Gold fell to $3,463 after hitting a record $3,530 as the White House announced plans to clarify bullion tariff rules

Gold lost altitude fast. After Thursday’s record close at $3,491, futures eased to $3,530 on Friday. The move followed a White House line about an executive order to “clarify misinformation” on tariffs for gold bars and specialty products, as a White House official told CNBC. Crypto people get it: one policy hint and the tape twitches.
The Swiss Precious Metals Association warned U.S. tariffs “may negatively impact the international flow of physical gold.” Its president, Christoph Wild, said:
“We are particularly concerned about the implications of the tariffs for the gold industry and the physical exchange of gold with the U.S., a long‑standing and historical partner for Switzerland.”
Switzerland is the largest gold refiner on earth, so this is not background noise for traders who hedge with metal.
White House moves to clarify bullion tariff scope and costs
President Donald Trump has a 39% tariff on Swiss exports to the U.S. This week, U.S. Customs and Border Protection clarified that 1‑kilogram and 100‑ounce gold bars are not excluded.

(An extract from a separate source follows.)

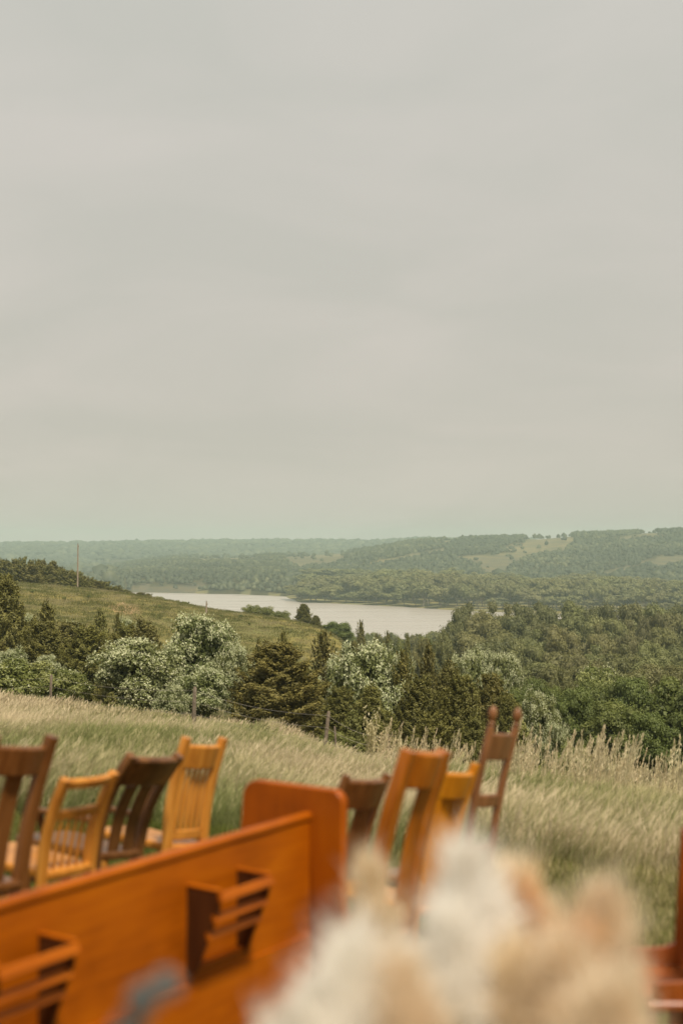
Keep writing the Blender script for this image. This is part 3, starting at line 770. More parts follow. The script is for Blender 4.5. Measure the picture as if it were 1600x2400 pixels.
# cottonwoods on the wooded point across the water
pt_top = curve([(670, 1398), (700, 1362), (760, 1350), (800, 1362), (850, 1348), (950, 1342), (1060, 1346), (1100, 1352), (1250, 1358), (1400, 1352), (1620, 1368)])
for (doff, n_, vo, w0) in [(22, 46, 18, 44), (60, 46, 8, 50), (110, 44, 2, 52), (170, 40, -2, 54), (300, 42, -2, 52), (420, 40, -6, 48)]:
    for i in range(n_):
        u = 690 + (1640 - 690) * (i + random.uniform(.1, .9)) / n_
        ds = -LAKE * F / (float(shore_v(u)) - 1275) + doff + random.uniform(-8, 12)
        if u < 720 and doff > 100: continue
        vt = float(pt_top(u)) + vo + random.uniform(-12, 12)
        if doff == 22 and random.random() < .45: vt += 24
        place('cottonwood', u, vt, w0 * random.uniform(1.0, 1.7), ds,
              (nth(i + 1) + ' hazy cottonwood from the left in the ' + {22: 'row at the water', 60: 'second row from the water', 110: 'third row from the water', 170: 'fourth row from the water', 300: 'fifth row from the water', 420: 'rearmost row'}[doff] + ' across the lake'), group='cottonwoods across the lake')

# ------------------------------------------------------------------ far woods (stuff)
def far_woods(name, label, x, y, size, wide=1.0, seed=0, mat='leaf_far', sub=1):
    import bmesh
    bm = bmesh.new(); bmesh.ops.create_icosphere(bm, subdivisions=sub, radius=1)
    bv = np.array([v.co[:] for v in bm.verts]); bf = np.array([[v.index for v in f.verts] for f in bm.faces]); bm.free()
    keep = bv[bf].mean(1)[:, 2] > -.55; bf = bf[keep]
    used = np.unique(bf); rm = -np.ones(len(bv), int); rm[used] = np.arange(len(used)); bv = bv[used]; bf = rm[bf]
    n = len(x); z = gz(x, y); nv = len(bv)
    R = np.random.default_rng(seed)
    jit = R.uniform(.55, 1.3, (12, nv, 1))
    tp = bv[None] * jit
    pick = R.integers(0, 12, n); rot = R.uniform(0, 6.28, n)
    ca, sa = np.cos(rot)[:, None], np.sin(rot)[:, None]
    Tm = tp[pick]
    sx = (size * wide * R.uniform(.42, .62, n))[:, None]; sz = (size * R.uniform(.45, .6, n))[:, None]
    V = np.stack([(Tm[..., 0] * ca - Tm[..., 1] * sa) * sx + x[:, None], (Tm[..., 0] * sa + Tm[..., 1] * ca) * sx + y[:, None], Tm[..., 2] * sz + (z + size * .45)[:, None]], -1).reshape(-1, 3)
    Fc = (bf[None] + (np.arange(n) * nv)[:, None, None]).reshape(-1, 3)
    tint = np.clip(.42 + wob(x, y, 260) * .45 + wob(y, x, 90) * .25 + R.normal(0, .15, n), 0, 1)
    tint = np.clip(np.repeat(tint, nv) + R.normal(0, .1, n * nv), 0, 1)
    o = link(name, np_mesh(name, V, [Fc], [M[mat]], tint=tint, smooth=False))
    return tag(o, label, 'woodland', kind='stuff')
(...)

The Swiss group added:
“It must be noted that this clarification does not apply exclusively to Switzerland but to all 1kg and 100oz gold cast bars imported into the USA from any country.”
That line matters to anyone planning to lift bars into New York for delivery.

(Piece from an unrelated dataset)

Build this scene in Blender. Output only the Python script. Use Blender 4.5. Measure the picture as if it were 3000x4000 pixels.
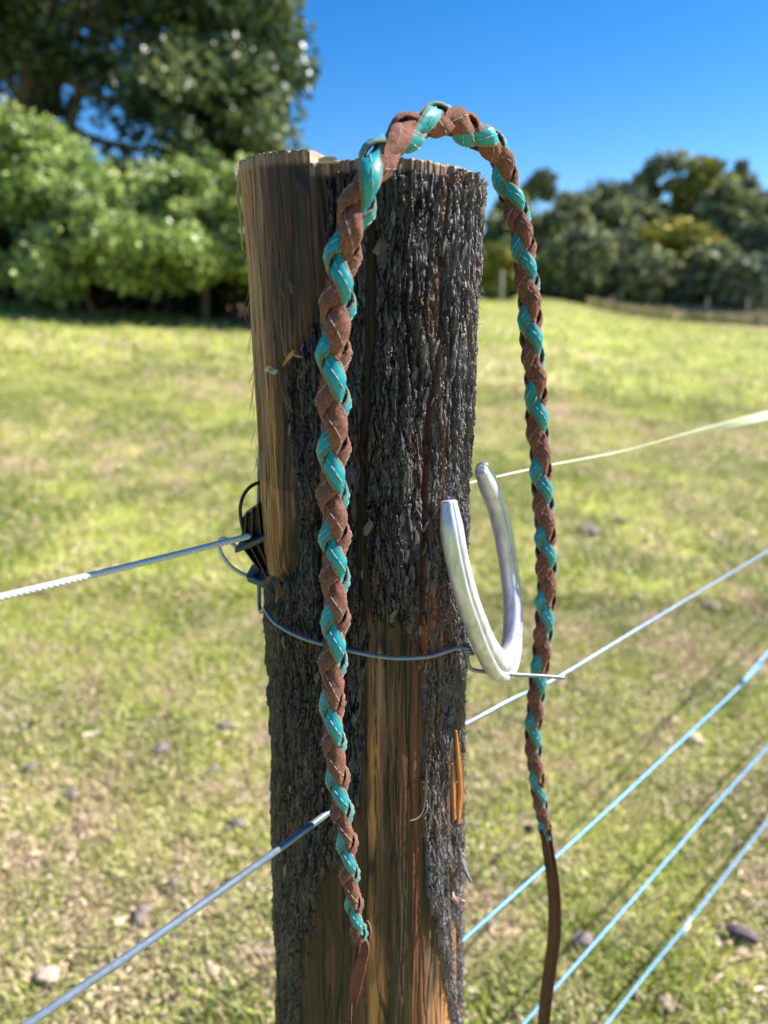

Gold has jumped 31% this year as investors looked for safety during trade and geopolitical stress. A tariff can lift prices further, but it also strains the logistics that keep the global market supplied.
Gold bullion backs contracts on the Comex in New York, and a lot of those bars come from Switzerland. Add a tariff, and clearing a futures position the old way gets pricier.
Joni Teves at UBS spelled it out. “Futures on Comex are often used to hedge positions with the assumption that traders can easily import gold into the United States to physically settle contracts if needed,” she wrote.
“The tariff adds costs to this process, and with the bulk of refining capacity sitting in Switzerland which faces 39% U.S. tariffs, these costs would be quite high. There is still a lot of uncertainty around all this and until there is clarity, we expect the gold market and precious metals markets more generally to remain very nervous.”
Traders price in tariff risk, watch New York–London split
At the New York Stock Exchange on August 8, traders watched Gold pop about 1% and then give it back. That small, brief rise suggested some desks were betting the ruling could still get tweaked.
Rob Haworth at U.S. Bank’s Asset Management Group said, “The market is waiting for more clarity. I think this is a market with significant questions about is this really what was intended?” That sounds right. Nobody wants to carry tariff basis risk into delivery month.
While New York inched up, London was mostly flat. That left a growing New York premium for Gold. Ole Hansen at Saxo Bank said:
“These developments raise serious questions about the ability of the NY futures markets to offer a stable and trustworthy trading environment that offers the best price discovery, one that increasingly appears vulnerable to being hijacked by Trump’s shifting tariff agenda.”
If that premium sticks, flows can reroute, and open interest can migrate. Rob said the same thing in plainer terms: tariffs on gold imports would disrupt how the global trade is set up today.
If foreign sellers must price a 39% hit, New York becomes less attractive for global investors. That would matter for Gold liquidity, for hedgers in mining, and for funds that roll futures against spot bars.
This is not just a Wall Street headache. Gold shows up as coins, as jewelry, as bullion behind futures, and as retail bars sold at Costco. If the import ruling stands as clarified, the cost curve changes across that stack.
A tariff can boost Gold prices at the screen yet squeeze physical throughput. It can also force refiners, shippers, and dealers to redo contracts and routes.
For now, the core facts are simple. The White House says an executive order is coming to straighten the messaging. A U.S. agency has said 1‑kg and 100‑oz bars face tariffs. Gold is up 31% year‑to‑date. New York briefly ran a 1% blip, then cooled.